For all the things one could do in this area, we’ve not been out as a family as often as we’d like. We spent some time in NYC in August and September, which was great. And Columbus Day weekend we drove up to New Hampshire to see Tami’s grandparents, who had never seen the children. The fall season was more advanced there, and we had a very welcome and quiet weekend in the country. New York is crowded, you just can’t get away from it, and we learned that most New Yorkers feel the same way, so the highways are full on the weekends of people leaving the city and going out to somewhere less crowded. We certainly joined the exodus that weekend.

I’ve included some pictures that we’ve taken since leaving Tulsa in July. Tami puts a lot of pictures on her facebook page, so people could view that too. I’ll try to shoot some more of the campus before all the leaves have been blown away. One thing about this area, it rains very regularly, so the autumn colors are quite vibrant.
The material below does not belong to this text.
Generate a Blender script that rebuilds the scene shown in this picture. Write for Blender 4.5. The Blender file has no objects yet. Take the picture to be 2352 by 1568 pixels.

That’s all for now. Please email us if you would like to write: tyates@svots.edu for Tim; tjyates@svots.edu for Tami. Our previous email accounts with Cox are now turned off (one of the bills we eliminated), so any messages sent to those addresses will probably show as undeliverable. A more responsible person would’ve had them forwarded to the new accounts, but then this is me you’re dealing with.

We miss all of you. Its a blessing to be here, but difficult, and we think of you often. Although I anticipated us traveling to Tulsa over the winter break, our travel plans are unknown at this point, and depend on several factors. We’ll know better after Thanksgiving break.